Tuesday, May 13, 2014

Income Inequality: Not Quite What It Appears

It is an article of faith in some circles that income inequality is rapidly rising (in spite of the Zero -- it could not be because of the Zero and his policies, could it?).

The Gini coefficient is one of the commonly accepted measures of the income inequality.  In a society where everyone has the same income, the Gini coefficient is 0.  A Gini coefficient of 1 would mean that one person had all the income, and everyone else had none.  Pretty obviously, a Gini coefficient of 0 never happens, outside of a dystopian novel, and a Gini coefficient of 1 never happens, either.

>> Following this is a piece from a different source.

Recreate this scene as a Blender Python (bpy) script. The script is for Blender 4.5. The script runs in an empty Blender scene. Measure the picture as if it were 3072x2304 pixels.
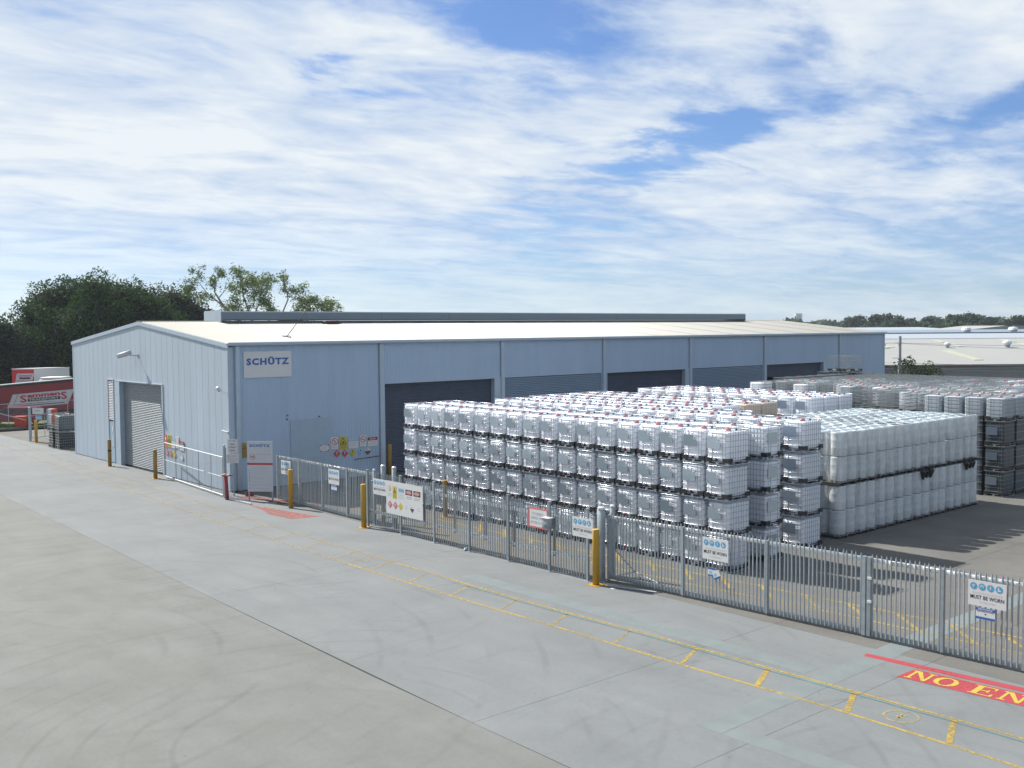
import bpy, bmesh, math, random
import numpy as np
from mathutils import Vector, Matrix
R = math.radians
scene = bpy.context.scene
COL = scene.collection
random.seed(7); np.random.seed(7)

# ------------------------------------------------------------------ camera
YAW, PITCH, ROLL, CAMH, FPX = .8529, -.05397, -.00746, 7.94, 3133.34
fw = Vector((math.cos(YAW)*math.cos(PITCH), math.sin(YAW)*math.cos(PITCH), math.sin(PITCH)))
rt = Vector((math.sin(YAW), -math.cos(YAW), 0)); up = rt.cross(fw)
r2 = rt*math.cos(ROLL)+up*math.sin(ROLL); u2 = -rt*math.sin(ROLL)+up*math.cos(ROLL)
camd = bpy.data.cameras.new('camera'); cam = bpy.data.objects.new('camera', camd); COL.objects.link(cam)
m = Matrix.Identity(4)
for i in range(3):
    m[i][0] = r2[i]; m[i][1] = u2[i]; m[i][2] = -fw[i]
m[2][3] = CAMH
cam.matrix_world = m
camd.sensor_fit = 'HORIZONTAL'; camd.sensor_width = 36.0; camd.lens = 36.0*FPX/3072
camd.clip_start = .1; camd.clip_end = 9000
scene.camera = cam

# ------------------------------------------------------------------ light
SUN = Vector((-1.15, 4.95, 4.6)).normalized()          # direction towards the sun
s_el = math.asin(SUN.z); s_az = math.atan2(SUN.y, SUN.x)
sd = bpy.data.lights.new('sun', 'SUN'); sd.energy = 5.0; sd.angle = R(.53); sd.color = (1.0, .955, .88)
so = bpy.data.objects.new('sun', sd); COL.objects.link(so)
so.rotation_euler = SUN.to_track_quat('Z', 'Y').to_euler()
so.location = (0, 0, 60)
scene.view_settings.view_transform = 'Standard'
scene.view_settings.look = 'None'
scene.view_settings.exposure = 0.95
scene.view_settings.gamma = 1.0
scene.view_settings.use_curve_mapping = False

world = bpy.data.worlds.new('World'); scene.world = world; world.use_nodes = True
def build_world():
    nt = world.node_tree; N = nt.nodes; L = nt.links; N.clear()
    def nd(t, **k):
        n = N.new(t)
        for a, b in k.items(): setattr(n, a, b)
        return n
    def mth(op, a, b=None, c=None, clamp=False):
        n = nd('ShaderNodeMath', operation=op); n.use_clamp = clamp
        for i, v in enumerate((a, b, c)):
            if v is None: continue
            if isinstance(v, (int, float)): n.inputs[i].default_value = v
            else: L.new(v, n.inputs[i])
        return n.outputs[0]
    out = nd('ShaderNodeOutputWorld'); tc = nd('ShaderNodeTexCoord')
    sep = nd('ShaderNodeSeparateXYZ'); L.new(tc.outputs['Generated'], sep.inputs[0])
    x, y, z = sep.outputs
    sky = nd('ShaderNodeTexSky', sky_type='NISHITA', sun_disc=False)
    sky.sun_elevation = s_el; sky.sun_rotation = math.pi/2 - s_az
    sky.air_density = 1.0; sky.dust_density = .25; sky.ozone_density = 1.5; sky.altitude = 0
    bg1 = nd('ShaderNodeBackground'); bg1.inputs[1].default_value = .05
    tint = nd('ShaderNodeMixRGB', blend_type='MULTIPLY'); tint.inputs[0].default_value = 1
    tint.inputs[2].default_value = (.62, .86, 1.26, 1)
    L.new(sky.outputs[0], tint.inputs[1]); L.new(tint.outputs[0], bg1.inputs[0])
    # cloud layer: a high flat sheet, seen in the plane it lies in
    zz = mth('ADD', mth('MAXIMUM', z, 0.0), .10)
    px = mth('DIVIDE', x, zz); py = mth('DIVIDE', y, zz)
    comb = nd('ShaderNodeCombineXYZ'); L.new(px, comb.inputs[0]); L.new(py, comb.inputs[1])
    mp = nd('ShaderNodeMapping'); mp.inputs['Rotation'].default_value = (0, 0, R(28)); mp.inputs['Scale'].default_value = (.74, 1.12, 1)
    L.new(comb.outputs[0], mp.inputs[0])
    def noise(scale, detail, rough, dist, off):
        ad = nd('ShaderNodeVectorMath', operation='ADD'); ad.inputs[1].default_value = off; L.new(mp.outputs[0], ad.inputs[0])
        n = nd('ShaderNodeTexNoise'); n.inputs['Scale'].default_value = scale; n.inputs['Detail'].default_value = detail
        n.inputs['Roughness'].default_value = rough; n.inputs['Distortion'].default_value = dist
        L.new(ad.outputs[0], n.inputs['Vector']); return n.outputs['Fac']
    n1 = noise(.85, 7, .52, .35, (3.1, 1.7, 0)); n2 = noise(3.2, 7, .58, .5, (9.4, 4.2, 2)); n3 = noise(.45, 3, .5, .2, (6.3, 8.8, 5))
    n4 = noise(8.5, 6, .62, .7, (5.5, 3.3, 6)); dens = mth('ADD', mth('MULTIPLY', n1, .50), mth('ADD', mth('MULTIPLY', n2, .36), mth('ADD', mth('MULTIPLY', n3, .24), mth('MULTIPLY', n4, .14))))
    # azimuth / elevation terms: the clear gaps in the cloud sheet that the photograph shows
    w1 = noise(2.6, 6, .6, .6, (2.2, 9.1, 4)); w2 = noise(2.3, 6, .6, .6, (7.2, 1.1, 8))
    az = mth('ADD', mth('ARCTAN2', y, x), mth('MULTIPLY', mth('SUBTRACT', w1, .5), .16)); el = mth('ADD', mth('ARCSINE', z), mth('MULTIPLY', mth('SUBTRACT', w2, .5), .085))
    def gap(a0, e0, wa, we, tilt, amp):
        da = mth('SUBTRACT', az, a0); de = mth('SUBTRACT', mth('SUBTRACT', el, e0), mth('MULTIPLY', da, tilt))
        q = mth('ADD', mth('POWER', mth('ABSOLUTE', mth('DIVIDE', da, wa)), 2.0), mth('POWER', mth('ABSOLUTE', mth('DIVIDE', de, we)), 2.0))
        return mth('MULTIPLY', mth('EXPONENT', mth('MULTIPLY', q, -1.0)), amp)
    def azel(pxx, pyy): return YAW - math.atan((pxx-1536)/FPX), math.atan((983-pyy)/FPX)
    GAPS = [(1600, 120, .085, .034, .25, .24), (1830, 10, .10, .02, .1, .15), (2520, 335, .055, .018, -.12, .13), (2250, 400, .06, .018, 0, .10),
            (2060, 470, .08, .02, -.35, .11), (1850, 530, .10, .016, -.2, .15), (2980, 430, .10, .02, -.3, .16), (1600, 740, .10, .022, .05, .14),
            (940, 210, .03, .008, .1, .12), (1180, 285, .07, .010, -.1, .09), (2400, 160, .03, .03, 0, .07)]
    tot = None
    for gpx, gpy, wa, we, ti, am in GAPS:
        a0, e0 = azel(gpx, gpy); g_ = gap(a0, e0, wa, we, ti, am)
        tot = g_ if tot is None else mth('ADD', tot, g_)
    # thicker to the left (north-west), thinner to the right
    side = mth('MULTIPLY', mth('SUBTRACT', az, .84), .16)
    side = mth('MINIMUM', mth('MAXIMUM', side, -.05), .08)
    dens = mth('ADD', mth('SUBTRACT', dens, tot), side)
    mr = nd('ShaderNodeMapRange'); mr.interpolation_type = 'SMOOTHSTEP'
    mr.inputs['From Min'].default_value = .36; mr.inputs['From Max'].default_value = .60
    L.new(dens, mr.inputs['Value'])
    cov = mth('MULTIPLY', mr.outputs[0], .97)
    # near the horizon the sheet thins out into pale haze
    hz = nd('ShaderNodeMapRange'); hz.interpolation_type = 'SMOOTHSTEP'; hz.inputs['From Min'].default_value = 0; hz.inputs['From Max'].default_value = .14
    hz.inputs['To Min'].default_value = .42; L.new(z, hz.inputs['Value'])
    cov = mth('MULTIPLY', cov, hz.outputs[0])
    cov = mth('MAXIMUM', cov, .10)
    # cloud brightness follows thickness
    br = nd('ShaderNodeValToRGB'); br.color_ramp.elements[0].position = .47; br.color_ramp.elements[0].color = (.47, .62, .88, 1)
    br.color_ramp.elements[1].position = .65; br.color_ramp.elements[1].color = (.93, .985, 1.02, 1)
    shade = noise(2.2, 8, .6, .6, (1.4, 7.7, 3)); L.new(mth('ADD', mth('MULTIPLY', dens, .6), mth('MULTIPLY', shade, .42)), br.inputs[0])
    bg2 = nd('ShaderNodeBackground'); bg2.inputs[1].default_value = .475; L.new(br.outputs[0], bg2.inputs[0])
    mix = nd('ShaderNodeMixShader'); L.new(cov, mix.inputs[0]); L.new(bg1.outputs[0], mix.inputs[1]); L.new(bg2.outputs[0], mix.inputs[2])
    L.new(mix.outputs[0], out.inputs[0])
build_world()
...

Anyway, a lot of handwringing leftists like to point to the rising Gini coefficient over the last thirty years as a really, really bad thing -- doubtless the result of Ronald Reagan.  But this article shows a rather different story.  Most importantly



The green line shows the Gini coefficient for individuals -- and you will notice that it is essentially flat since 1962.  Income inequality for individuals hasn't changed much.  What has changed most impressively since 1970, and even more so since 1992, is income inequality for households and families.  (Yes, the .01% who back Obama are vastly richer than they used to be, but relative to the vast majority of the population, I doubt that they are contributing that much to these figures.)

It doesn't take much thinking to see how income inequality for individuals was largely unchanged, but increased substantially for households and families.  In 1962, most women were homemakers.  While there were single  mothers, they were atypical, because divorce was difficult and more importantly, socially frowned upon.

Since 1970, and increasingly since the 1980s, households where both husband and wife are working, usually full-time, has gone from unusual to normal.  There are a lot more single mothers than there used to be, and of course, compared to a family with two full-time workers, the single mothers are going to have a much lower family or household income.

If the progressives really want to do something about income inequality, the solution is obvious, isn't it?  Pass laws requiring women who are married to stay home and bake cookies.  Problem solved!  Somehow, I don't see this becoming the progressive cause.